Image as irritation
I had lunch with Li-Young Lee about five years ago and he spoke about his writing process as "showing up at his desk every day" and "waiting for the soul to arrive". He also talked about getting an image or an idea but not writing about it until it had arrived in his conscious mind at least three times. I found this interesting because I generally get an image or an idea and just "take it out for a test drive" or plant a seedling (a file with just the image or line) until it grows. Once in a while, however, I'll have an image (usually coupled with a feeling or idea) and I wait until it becomes such an irritant that I cannot *not* write about it. I've had this feeling for several days now after the cold snap, when snow turns brownish and accumulates on the mudflaps and wheelwells of cars and then falls off when they park in a garage. In an empty garage, seeing all these mounds of dirty snow reminded me of my boyhood, when visiting relatives and watching them milk cows in the barn. After they were done milking and the cows put back out to pasture, the stalls where they had been were, of course, covered with piles of dung. That association plus the idea that I am the first generation of my family for the last 125 plus years that has not farmed. I'm going to title this poem "The Farmer's Grandson," but I'm just curious if any else has experienced this kind of irritation. My gut feeling is that every poet has at least one process of writing where this occurs.


3 Comments:
It reminds me of those cliched sayings:
Showing up is half the battle.
Trying is half the battle.
Everything is half the battle.
Upon hearing that showing up is half the battle, I always wanted to say, "Going home is the other half."

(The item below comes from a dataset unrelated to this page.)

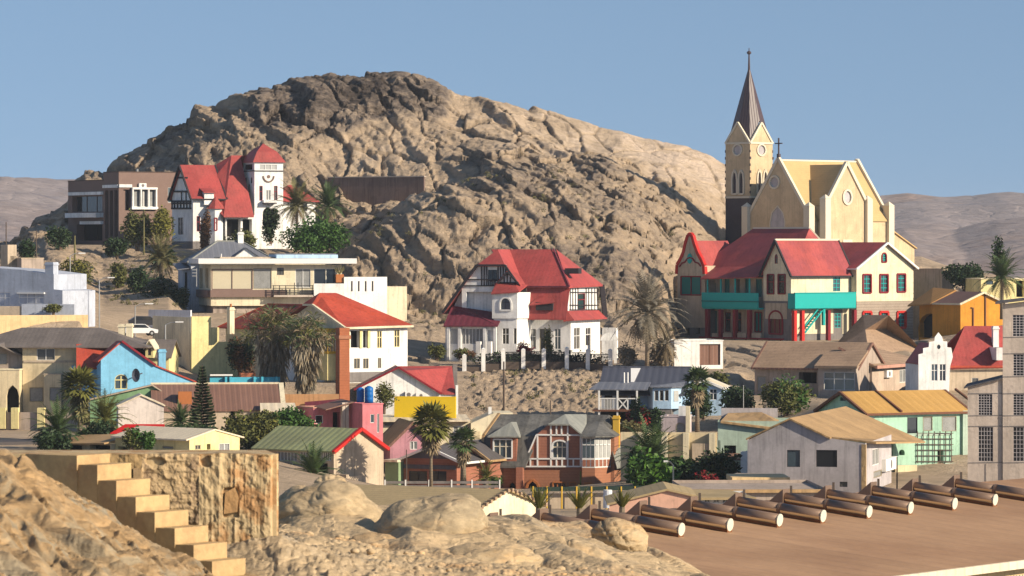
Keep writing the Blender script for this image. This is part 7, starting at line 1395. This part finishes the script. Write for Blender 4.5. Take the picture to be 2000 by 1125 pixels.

Absolutely--that's a very exact description of how it works, I think (at least for me).
But I also discovered that, if I squelch those "seedlings" for a few days/weeks...sometimes they snowball into something more pressing/urgent. That they become a sort of "whole poem idea" in my head, instead of just an image or a line. Whenever I get into a writing rut, that is exactly what I do. Squelch.
When I write from the sort of irritation you're talking about it's usually because I'm reading or have read something to which I feel compelled to respond.
Otherwise, most of what I let brew mentally never makes it onto the page. Somewhere (in 'Overlord' I think) Jorie Graham said something like, "I can't even think without a pen in my hand." Same goes for me, though it took a hell of a long time for me to figure that out.